歌番号 502 拾遺抄記載
詞書 神明寺の辺に無常所まうけて侍りけるか、いとおもしろく侍りけれは
詠人 もとすけ
原文 於之可良奴 以乃知也佐良尓 乃飛奴良无 遠者利乃遣布利 志武留乃部尓天
和歌 をしからぬ いのちやさらに のひぬらむ をはりのけふり しむるのへにて
読下 をしからぬいのちやさらにのひぬらんをはりの煙しむるのへにて
解釈 惜しいとは思わない我が命がさらに伸びるのでしょうか、命の終わりの荼毘の煙が身に染みる野辺にあって。
注意 荼毘の煙を護摩供養の煙と見立てての歌です。
歌番号 503 拾遺抄記載
詞書 二条右大臣、左近番長佐伯清忠をめしてうたよませ侍りけるを、のそむこと侍りけるかかなひ侍らさりけるころにて、よみ侍りける
詠人 佐伯清忠
原文 可幾利奈幾 奈美堂乃川由尓 武寸者礼天 比止乃志毛止八 奈留尓也安留良无
和歌 かきりなき なみたのつゆに むすはれて ひとのしもとは なるにやあるらむ
読下 限なき涙のつゆにむすはれて人のしもとはなるにやあるらん
解釈 限りなく流す涙が露となって結ばれて、それがひとつの霜の姿になるのでしょうか。(いつまでもの不遇を嘆く涙、ほんの僅かに我が期待が結ばれて、貴方の庇護の下に入れていただいたのでしょうか。)

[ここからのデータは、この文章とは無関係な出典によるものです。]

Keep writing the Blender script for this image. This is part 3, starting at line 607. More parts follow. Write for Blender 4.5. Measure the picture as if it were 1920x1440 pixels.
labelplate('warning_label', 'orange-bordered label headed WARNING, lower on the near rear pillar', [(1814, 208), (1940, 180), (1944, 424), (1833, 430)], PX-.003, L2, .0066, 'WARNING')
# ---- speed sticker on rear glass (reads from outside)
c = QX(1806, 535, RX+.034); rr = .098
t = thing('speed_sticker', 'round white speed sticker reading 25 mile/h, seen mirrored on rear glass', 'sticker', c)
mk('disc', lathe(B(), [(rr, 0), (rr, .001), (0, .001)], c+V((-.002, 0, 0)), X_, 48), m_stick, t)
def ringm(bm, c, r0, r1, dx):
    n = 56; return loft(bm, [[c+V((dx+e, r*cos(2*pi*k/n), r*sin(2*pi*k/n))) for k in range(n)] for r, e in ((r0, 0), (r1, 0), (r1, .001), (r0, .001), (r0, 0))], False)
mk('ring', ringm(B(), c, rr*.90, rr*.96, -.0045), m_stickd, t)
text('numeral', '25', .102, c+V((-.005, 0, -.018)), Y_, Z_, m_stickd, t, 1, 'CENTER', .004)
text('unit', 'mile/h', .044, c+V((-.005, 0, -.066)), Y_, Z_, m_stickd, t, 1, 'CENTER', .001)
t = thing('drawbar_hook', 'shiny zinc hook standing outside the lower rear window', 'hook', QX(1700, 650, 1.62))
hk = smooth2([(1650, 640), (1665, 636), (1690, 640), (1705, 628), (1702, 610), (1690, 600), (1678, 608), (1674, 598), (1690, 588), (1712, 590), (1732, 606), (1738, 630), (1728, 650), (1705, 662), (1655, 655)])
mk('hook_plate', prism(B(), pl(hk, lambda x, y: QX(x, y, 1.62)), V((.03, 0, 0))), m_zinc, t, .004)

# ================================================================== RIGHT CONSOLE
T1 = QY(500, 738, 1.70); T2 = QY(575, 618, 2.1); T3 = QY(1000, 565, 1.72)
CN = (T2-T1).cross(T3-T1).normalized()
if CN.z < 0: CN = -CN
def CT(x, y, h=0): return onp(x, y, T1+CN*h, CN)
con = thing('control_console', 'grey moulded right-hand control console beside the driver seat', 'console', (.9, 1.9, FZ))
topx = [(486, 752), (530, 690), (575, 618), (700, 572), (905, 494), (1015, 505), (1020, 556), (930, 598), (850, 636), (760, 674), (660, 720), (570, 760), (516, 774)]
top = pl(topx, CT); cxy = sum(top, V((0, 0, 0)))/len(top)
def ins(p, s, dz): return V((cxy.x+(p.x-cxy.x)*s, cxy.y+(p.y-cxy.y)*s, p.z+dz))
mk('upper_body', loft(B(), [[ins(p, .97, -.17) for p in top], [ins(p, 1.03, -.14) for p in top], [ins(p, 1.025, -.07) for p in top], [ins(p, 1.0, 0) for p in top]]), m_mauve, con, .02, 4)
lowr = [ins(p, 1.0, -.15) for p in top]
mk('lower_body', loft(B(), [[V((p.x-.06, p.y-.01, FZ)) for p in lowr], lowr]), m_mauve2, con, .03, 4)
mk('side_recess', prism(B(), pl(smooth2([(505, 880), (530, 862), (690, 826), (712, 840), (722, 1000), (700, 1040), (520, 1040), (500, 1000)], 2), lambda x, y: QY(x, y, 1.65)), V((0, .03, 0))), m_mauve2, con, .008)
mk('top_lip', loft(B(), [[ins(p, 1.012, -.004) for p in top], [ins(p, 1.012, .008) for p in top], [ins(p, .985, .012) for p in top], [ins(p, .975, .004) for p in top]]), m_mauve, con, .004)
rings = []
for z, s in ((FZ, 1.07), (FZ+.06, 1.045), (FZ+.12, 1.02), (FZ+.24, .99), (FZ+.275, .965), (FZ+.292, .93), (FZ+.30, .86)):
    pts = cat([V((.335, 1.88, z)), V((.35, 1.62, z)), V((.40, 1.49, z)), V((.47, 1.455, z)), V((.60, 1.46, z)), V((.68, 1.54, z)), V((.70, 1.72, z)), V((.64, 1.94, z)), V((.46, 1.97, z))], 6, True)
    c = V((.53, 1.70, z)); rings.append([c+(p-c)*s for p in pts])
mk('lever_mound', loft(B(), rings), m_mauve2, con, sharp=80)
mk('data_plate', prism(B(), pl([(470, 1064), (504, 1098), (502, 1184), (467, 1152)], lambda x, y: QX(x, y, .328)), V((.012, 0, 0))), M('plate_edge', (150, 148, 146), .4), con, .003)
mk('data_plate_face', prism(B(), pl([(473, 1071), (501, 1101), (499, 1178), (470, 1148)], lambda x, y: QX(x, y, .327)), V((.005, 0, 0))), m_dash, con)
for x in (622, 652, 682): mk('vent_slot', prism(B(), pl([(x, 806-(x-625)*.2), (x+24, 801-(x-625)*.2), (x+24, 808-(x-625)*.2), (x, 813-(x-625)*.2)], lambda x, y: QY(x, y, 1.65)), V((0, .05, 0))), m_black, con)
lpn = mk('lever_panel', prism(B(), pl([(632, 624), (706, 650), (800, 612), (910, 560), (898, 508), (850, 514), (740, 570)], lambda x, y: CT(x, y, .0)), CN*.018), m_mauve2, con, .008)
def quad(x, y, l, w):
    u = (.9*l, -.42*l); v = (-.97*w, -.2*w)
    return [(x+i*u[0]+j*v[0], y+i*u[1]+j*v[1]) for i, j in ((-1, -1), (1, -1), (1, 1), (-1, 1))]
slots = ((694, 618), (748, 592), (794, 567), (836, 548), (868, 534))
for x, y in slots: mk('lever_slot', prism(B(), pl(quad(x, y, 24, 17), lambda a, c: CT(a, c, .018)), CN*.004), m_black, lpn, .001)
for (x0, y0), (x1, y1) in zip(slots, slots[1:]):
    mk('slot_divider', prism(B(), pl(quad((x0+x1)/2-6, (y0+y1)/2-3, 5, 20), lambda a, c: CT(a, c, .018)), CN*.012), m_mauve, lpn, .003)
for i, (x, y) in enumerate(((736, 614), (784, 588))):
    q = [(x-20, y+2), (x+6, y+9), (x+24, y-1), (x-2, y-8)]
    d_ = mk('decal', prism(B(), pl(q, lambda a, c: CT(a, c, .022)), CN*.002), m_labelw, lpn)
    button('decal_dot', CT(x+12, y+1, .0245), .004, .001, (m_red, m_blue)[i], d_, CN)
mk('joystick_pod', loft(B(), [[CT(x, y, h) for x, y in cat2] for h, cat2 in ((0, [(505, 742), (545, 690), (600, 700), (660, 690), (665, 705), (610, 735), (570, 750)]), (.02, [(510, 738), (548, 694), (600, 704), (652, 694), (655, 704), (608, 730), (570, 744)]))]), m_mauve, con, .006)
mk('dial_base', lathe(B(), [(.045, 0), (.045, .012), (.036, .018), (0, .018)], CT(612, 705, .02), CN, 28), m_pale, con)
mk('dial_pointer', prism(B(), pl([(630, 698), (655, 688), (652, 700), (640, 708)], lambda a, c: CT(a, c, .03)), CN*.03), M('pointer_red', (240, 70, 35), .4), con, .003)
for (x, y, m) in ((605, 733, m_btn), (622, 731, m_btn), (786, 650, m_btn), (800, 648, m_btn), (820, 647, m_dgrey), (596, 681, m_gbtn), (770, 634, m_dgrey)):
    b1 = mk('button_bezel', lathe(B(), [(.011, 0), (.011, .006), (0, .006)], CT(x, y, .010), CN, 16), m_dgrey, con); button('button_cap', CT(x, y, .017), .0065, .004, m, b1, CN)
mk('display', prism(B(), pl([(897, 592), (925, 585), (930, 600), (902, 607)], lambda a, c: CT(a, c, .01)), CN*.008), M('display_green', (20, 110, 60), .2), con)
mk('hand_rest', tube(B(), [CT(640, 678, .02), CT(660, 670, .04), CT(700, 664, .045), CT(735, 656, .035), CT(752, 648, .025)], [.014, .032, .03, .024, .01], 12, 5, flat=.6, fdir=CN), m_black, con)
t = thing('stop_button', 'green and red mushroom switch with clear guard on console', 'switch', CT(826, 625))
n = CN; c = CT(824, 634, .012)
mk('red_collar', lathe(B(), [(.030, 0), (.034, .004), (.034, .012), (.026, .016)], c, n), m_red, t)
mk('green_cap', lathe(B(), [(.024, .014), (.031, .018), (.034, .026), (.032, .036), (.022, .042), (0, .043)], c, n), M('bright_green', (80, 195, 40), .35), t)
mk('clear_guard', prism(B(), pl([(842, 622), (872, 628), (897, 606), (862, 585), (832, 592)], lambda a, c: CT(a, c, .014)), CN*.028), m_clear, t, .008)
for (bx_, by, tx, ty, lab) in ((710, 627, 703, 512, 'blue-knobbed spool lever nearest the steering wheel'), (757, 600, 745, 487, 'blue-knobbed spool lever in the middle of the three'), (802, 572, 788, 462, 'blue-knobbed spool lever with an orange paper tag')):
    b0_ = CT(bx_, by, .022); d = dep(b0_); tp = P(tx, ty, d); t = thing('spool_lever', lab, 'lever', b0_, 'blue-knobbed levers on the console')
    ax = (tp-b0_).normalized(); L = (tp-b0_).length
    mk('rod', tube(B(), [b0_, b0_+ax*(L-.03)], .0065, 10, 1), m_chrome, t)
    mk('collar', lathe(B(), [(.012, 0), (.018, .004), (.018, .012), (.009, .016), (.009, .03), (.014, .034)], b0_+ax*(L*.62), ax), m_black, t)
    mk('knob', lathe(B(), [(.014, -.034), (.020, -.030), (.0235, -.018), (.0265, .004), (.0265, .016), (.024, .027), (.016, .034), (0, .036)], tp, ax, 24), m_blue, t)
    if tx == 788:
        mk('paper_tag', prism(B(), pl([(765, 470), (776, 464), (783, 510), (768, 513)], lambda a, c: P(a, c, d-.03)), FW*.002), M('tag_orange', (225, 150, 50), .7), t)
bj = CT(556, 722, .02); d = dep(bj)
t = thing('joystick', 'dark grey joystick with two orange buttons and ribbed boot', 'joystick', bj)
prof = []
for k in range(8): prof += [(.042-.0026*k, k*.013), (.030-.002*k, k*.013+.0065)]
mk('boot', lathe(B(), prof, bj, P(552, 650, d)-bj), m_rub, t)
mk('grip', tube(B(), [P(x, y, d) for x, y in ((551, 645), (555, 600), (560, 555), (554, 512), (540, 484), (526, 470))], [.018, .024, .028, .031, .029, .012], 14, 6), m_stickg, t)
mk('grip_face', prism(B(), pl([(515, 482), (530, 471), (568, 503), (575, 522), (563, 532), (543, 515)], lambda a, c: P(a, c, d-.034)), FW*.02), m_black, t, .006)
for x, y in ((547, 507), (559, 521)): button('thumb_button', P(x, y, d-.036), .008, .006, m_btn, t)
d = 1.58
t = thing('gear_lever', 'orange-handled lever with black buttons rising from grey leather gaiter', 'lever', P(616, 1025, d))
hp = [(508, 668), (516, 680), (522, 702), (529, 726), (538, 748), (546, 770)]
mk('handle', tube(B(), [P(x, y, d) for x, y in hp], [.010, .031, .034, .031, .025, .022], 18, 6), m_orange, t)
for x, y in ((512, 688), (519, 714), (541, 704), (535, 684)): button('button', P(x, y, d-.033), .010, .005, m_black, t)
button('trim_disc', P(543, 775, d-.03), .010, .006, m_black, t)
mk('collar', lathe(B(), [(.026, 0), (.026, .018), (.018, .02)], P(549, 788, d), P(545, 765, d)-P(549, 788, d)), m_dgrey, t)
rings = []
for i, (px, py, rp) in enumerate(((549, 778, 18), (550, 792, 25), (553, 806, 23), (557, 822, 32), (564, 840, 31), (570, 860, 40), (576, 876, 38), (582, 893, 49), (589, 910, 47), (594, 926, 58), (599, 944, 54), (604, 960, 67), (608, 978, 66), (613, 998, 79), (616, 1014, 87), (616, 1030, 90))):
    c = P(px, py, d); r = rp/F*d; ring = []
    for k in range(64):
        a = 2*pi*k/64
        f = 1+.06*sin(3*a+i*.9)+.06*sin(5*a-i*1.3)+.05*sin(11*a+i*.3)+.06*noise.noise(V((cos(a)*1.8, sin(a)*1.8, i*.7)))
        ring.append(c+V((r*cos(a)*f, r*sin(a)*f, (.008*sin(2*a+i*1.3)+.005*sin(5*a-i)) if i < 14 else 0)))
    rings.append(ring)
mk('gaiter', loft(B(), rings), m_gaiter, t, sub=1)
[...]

注意 新日本古典文学大系本とは二句目の「つゆ」の意味の取り方が違うので、比喩する内容が真反対です。
歌番号 504
詞書 かかいし侍へかりけるとし、えし侍らて、雪のふりけるを見て
詠人 もとすけ
原文 宇幾世尓者 由幾加久礼奈天 加幾久毛利 布留者遠毛日乃 本可尓毛安留可奈
和歌 うきよには ゆきかくれなて かきくもり ふるはおもひの ほかにもあるかな
読下 うき世には行きかくれなてかきくもりふるは思ひのほかにもあるかな
解釈 憂き世にあって、もう死んでしまいたいと思っても出来ないが、空一面を撫でるように掻き曇りして降る雪、まったくに予想外の風情です。(なぜ、私は加階して身分が上がらなかったのだろうか。全くに恥ずかしく予想外の出来事です。)
歌番号 505 拾遺抄記載
詞書 つかさ申すにたまはらさりけるころ、人のとふらひにおこせたりける返事に
詠人 源景明
原文 和飛比止者 宇幾与乃奈可尓 以遣良之止 於毛飛己止佐部 加奈者佐利个利
和歌 わひひとは うきよのなかに いけらしと おもふことさへ かなはさりけり
読下 わひ人はうき世の中にいけらしと思ふ事さへかなはさりけり
解釈 役職を得られない失意の人は、この憂き世の中に生きて行きたくはないと思う事すら、なにもかも適わないようです。
歌番号 506
詞書 題しらす
詠人 よみ人しらす
原文 与乃奈可尓 安良奴堂己呂毛 恵天之可奈 止之布利尓多留 可多知加久左武
和歌 よのなかに あらぬところも えてしかな としふりにたる かたちかくさむ
読下 世の中にあらぬ所もえてしかな年ふりにたるかたちかくさむ
解釈 この世の中とは違う別な世界を得たいものです、歳を取ってしまった、この容姿を人目から隠したいので。